The required output consists solely of the lines from the top of the listing through the line containing "S.view_settings.exposure = 0.6;", transcribed exactly.

⁂

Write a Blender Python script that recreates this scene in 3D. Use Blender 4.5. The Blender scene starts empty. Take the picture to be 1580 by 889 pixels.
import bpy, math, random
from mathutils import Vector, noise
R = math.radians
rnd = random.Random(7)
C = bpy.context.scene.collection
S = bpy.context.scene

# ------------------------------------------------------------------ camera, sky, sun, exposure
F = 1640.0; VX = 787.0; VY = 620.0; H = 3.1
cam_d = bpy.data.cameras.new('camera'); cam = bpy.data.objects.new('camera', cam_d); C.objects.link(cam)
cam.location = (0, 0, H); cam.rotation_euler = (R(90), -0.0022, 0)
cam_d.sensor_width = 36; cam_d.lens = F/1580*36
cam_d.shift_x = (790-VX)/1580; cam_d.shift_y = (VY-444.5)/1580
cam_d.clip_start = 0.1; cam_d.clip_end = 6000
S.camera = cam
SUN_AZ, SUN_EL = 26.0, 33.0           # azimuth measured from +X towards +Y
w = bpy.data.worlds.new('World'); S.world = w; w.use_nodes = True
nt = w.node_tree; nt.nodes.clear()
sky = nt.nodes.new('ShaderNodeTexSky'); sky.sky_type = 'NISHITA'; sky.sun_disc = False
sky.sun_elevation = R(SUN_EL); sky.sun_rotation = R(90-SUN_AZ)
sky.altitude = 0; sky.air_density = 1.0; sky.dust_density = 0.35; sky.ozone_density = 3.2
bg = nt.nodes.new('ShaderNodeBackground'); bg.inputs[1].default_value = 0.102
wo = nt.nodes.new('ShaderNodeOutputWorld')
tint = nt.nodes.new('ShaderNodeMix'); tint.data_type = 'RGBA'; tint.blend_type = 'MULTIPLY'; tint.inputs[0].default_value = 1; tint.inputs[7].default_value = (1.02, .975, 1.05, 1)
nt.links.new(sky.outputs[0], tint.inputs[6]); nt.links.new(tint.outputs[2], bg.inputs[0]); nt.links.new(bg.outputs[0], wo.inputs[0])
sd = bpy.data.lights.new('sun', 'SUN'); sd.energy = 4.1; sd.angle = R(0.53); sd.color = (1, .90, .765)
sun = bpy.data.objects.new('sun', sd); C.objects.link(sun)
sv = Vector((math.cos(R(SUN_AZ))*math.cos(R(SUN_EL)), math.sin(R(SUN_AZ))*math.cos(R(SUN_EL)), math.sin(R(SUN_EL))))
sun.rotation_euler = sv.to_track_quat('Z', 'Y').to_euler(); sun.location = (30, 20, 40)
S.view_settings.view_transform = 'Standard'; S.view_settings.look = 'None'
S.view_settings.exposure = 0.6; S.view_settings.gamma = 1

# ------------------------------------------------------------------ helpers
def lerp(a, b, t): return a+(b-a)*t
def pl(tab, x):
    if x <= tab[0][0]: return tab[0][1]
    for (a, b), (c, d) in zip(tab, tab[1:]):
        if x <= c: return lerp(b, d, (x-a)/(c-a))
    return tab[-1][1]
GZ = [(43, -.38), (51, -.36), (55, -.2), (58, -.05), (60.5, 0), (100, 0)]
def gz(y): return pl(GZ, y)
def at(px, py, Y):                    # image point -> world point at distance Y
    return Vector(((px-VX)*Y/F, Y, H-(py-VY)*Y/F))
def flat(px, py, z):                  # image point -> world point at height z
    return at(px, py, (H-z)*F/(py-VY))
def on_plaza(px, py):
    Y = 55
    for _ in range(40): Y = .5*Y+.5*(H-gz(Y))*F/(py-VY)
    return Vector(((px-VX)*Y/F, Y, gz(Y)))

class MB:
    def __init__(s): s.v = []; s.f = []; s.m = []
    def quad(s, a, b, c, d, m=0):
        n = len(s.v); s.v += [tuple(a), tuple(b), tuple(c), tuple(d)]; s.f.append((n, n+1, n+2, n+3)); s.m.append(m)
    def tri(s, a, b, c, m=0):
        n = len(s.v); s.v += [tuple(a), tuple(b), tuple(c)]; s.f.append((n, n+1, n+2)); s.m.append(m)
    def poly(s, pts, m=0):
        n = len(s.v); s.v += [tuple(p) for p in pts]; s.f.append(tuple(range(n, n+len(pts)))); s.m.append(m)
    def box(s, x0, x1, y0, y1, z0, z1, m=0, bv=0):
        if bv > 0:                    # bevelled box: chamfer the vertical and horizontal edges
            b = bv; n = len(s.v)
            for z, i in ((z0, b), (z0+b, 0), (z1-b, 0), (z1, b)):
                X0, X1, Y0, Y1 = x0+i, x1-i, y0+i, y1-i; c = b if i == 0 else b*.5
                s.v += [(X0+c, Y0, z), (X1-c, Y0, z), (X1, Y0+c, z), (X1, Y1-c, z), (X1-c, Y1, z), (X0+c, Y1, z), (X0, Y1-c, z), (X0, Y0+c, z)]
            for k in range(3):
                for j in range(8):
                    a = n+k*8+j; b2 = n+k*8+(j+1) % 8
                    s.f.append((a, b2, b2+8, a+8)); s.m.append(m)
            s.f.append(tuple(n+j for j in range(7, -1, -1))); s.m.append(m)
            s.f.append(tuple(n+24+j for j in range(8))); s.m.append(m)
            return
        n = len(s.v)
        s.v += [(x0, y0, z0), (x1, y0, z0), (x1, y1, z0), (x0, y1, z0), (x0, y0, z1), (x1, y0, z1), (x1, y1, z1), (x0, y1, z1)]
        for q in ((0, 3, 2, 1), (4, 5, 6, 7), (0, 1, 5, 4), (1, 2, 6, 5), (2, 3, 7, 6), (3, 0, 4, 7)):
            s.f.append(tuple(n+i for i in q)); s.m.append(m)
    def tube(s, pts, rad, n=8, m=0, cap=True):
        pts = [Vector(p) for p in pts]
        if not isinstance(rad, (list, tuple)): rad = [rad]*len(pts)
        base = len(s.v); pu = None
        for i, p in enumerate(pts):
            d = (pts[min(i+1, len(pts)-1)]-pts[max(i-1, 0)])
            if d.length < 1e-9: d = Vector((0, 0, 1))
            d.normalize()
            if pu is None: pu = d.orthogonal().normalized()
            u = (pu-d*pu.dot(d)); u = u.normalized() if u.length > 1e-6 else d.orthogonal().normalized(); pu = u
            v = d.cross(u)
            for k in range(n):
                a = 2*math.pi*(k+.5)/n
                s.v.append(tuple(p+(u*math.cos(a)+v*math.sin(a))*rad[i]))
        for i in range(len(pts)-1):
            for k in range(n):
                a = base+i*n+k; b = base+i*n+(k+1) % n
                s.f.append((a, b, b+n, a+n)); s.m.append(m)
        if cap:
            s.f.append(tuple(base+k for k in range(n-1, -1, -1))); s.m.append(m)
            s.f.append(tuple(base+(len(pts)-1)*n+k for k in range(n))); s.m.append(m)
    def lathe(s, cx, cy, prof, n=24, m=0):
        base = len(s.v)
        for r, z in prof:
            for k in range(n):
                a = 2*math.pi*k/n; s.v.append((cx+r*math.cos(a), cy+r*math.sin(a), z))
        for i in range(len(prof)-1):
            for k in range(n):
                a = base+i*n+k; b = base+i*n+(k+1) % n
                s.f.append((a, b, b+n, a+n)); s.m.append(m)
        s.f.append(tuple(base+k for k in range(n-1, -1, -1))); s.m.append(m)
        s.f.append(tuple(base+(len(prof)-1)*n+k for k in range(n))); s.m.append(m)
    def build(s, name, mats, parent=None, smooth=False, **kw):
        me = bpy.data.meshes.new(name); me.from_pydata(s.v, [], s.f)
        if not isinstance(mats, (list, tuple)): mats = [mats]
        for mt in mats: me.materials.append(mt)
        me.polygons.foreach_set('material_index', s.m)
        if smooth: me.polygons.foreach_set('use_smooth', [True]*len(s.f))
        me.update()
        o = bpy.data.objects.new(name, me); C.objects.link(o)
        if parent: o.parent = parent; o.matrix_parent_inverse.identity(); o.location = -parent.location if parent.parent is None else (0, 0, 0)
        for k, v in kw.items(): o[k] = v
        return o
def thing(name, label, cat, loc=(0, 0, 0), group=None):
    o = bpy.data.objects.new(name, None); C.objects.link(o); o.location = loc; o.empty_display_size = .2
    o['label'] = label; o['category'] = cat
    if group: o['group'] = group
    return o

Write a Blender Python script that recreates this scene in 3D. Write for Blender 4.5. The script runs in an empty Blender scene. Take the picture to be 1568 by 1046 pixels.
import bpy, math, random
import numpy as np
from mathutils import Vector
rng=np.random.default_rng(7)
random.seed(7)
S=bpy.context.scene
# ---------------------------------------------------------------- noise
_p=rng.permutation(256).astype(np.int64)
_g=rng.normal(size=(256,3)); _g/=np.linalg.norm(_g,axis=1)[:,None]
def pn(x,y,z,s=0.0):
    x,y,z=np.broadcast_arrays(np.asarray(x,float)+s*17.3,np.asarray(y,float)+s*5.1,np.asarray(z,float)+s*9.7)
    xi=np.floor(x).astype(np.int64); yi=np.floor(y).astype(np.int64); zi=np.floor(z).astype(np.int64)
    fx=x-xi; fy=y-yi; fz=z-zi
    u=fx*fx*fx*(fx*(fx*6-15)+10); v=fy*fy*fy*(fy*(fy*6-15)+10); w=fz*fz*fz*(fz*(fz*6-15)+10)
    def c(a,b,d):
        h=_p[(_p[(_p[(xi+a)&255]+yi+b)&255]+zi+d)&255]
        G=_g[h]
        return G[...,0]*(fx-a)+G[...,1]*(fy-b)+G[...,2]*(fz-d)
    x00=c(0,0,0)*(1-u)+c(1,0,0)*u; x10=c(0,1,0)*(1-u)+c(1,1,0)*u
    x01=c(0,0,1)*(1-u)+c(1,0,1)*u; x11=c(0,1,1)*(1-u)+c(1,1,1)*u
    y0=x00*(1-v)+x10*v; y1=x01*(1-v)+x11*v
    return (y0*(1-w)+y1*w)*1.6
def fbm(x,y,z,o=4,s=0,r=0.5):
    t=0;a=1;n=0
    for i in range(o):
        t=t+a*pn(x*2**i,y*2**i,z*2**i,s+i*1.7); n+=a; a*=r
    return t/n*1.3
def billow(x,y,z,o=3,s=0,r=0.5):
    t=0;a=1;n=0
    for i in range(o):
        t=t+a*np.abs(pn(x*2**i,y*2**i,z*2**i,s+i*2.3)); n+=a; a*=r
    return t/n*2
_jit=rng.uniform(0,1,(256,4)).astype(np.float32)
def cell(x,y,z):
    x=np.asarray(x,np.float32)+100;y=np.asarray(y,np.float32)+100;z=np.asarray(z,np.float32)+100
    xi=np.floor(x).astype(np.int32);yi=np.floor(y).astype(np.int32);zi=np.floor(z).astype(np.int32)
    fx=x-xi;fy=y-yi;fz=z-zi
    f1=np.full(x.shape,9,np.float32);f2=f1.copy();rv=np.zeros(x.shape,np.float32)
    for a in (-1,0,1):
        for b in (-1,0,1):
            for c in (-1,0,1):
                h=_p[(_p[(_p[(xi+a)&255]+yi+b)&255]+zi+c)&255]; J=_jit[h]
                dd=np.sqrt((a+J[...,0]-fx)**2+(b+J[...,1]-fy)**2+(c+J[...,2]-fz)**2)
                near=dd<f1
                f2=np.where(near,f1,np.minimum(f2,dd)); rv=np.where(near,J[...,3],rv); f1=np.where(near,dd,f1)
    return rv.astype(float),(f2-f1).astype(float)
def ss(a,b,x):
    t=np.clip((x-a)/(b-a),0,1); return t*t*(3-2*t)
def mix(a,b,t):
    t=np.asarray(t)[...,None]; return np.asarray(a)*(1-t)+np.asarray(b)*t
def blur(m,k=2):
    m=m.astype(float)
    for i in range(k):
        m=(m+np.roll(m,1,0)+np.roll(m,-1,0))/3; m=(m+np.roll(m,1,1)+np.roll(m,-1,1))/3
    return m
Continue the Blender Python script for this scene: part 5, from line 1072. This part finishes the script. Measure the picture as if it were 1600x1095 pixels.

⁂

Written reply.
Write a Blender Python script that recreates this scene in 3D. Use Blender 4.5. The Blender scene starts empty. Take the picture to be 1580 by 889 pixels.
import bpy, math, random
from mathutils import Vector, noise
R = math.radians
rnd = random.Random(7)
C = bpy.context.scene.collection
S = bpy.context.scene

# ------------------------------------------------------------------ camera, sky, sun, exposure
F = 1640.0; VX = 787.0; VY = 620.0; H = 3.1
cam_d = bpy.data.cameras.new('camera'); cam = bpy.data.objects.new('camera', cam_d); C.objects.link(cam)
cam.location = (0, 0, H); cam.rotation_euler = (R(90), -0.0022, 0)
cam_d.sensor_width = 36; cam_d.lens = F/1580*36
cam_d.shift_x = (790-VX)/1580; cam_d.shift_y = (VY-444.5)/1580
cam_d.clip_start = 0.1; cam_d.clip_end = 6000
S.camera = cam
SUN_AZ, SUN_EL = 26.0, 33.0           # azimuth measured from +X towards +Y
w = bpy.data.worlds.new('World'); S.world = w; w.use_nodes = True
nt = w.node_tree; nt.nodes.clear()
sky = nt.nodes.new('ShaderNodeTexSky'); sky.sky_type = 'NISHITA'; sky.sun_disc = False
sky.sun_elevation = R(SUN_EL); sky.sun_rotation = R(90-SUN_AZ)
sky.altitude = 0; sky.air_density = 1.0; sky.dust_density = 0.35; sky.ozone_density = 3.2
bg = nt.nodes.new('ShaderNodeBackground'); bg.inputs[1].default_value = 0.102
wo = nt.nodes.new('ShaderNodeOutputWorld')
tint = nt.nodes.new('ShaderNodeMix'); tint.data_type = 'RGBA'; tint.blend_type = 'MULTIPLY'; tint.inputs[0].default_value = 1; tint.inputs[7].default_value = (1.02, .975, 1.05, 1)
nt.links.new(sky.outputs[0], tint.inputs[6]); nt.links.new(tint.outputs[2], bg.inputs[0]); nt.links.new(bg.outputs[0], wo.inputs[0])
sd = bpy.data.lights.new('sun', 'SUN'); sd.energy = 4.1; sd.angle = R(0.53); sd.color = (1, .90, .765)
sun = bpy.data.objects.new('sun', sd); C.objects.link(sun)
sv = Vector((math.cos(R(SUN_AZ))*math.cos(R(SUN_EL)), math.sin(R(SUN_AZ))*math.cos(R(SUN_EL)), math.sin(R(SUN_EL))))
sun.rotation_euler = sv.to_track_quat('Z', 'Y').to_euler(); sun.location = (30, 20, 40)
S.view_settings.view_transform = 'Standard'; S.view_settings.look = 'None'
S.view_settings.exposure = 0.6; S.view_settings.gamma = 1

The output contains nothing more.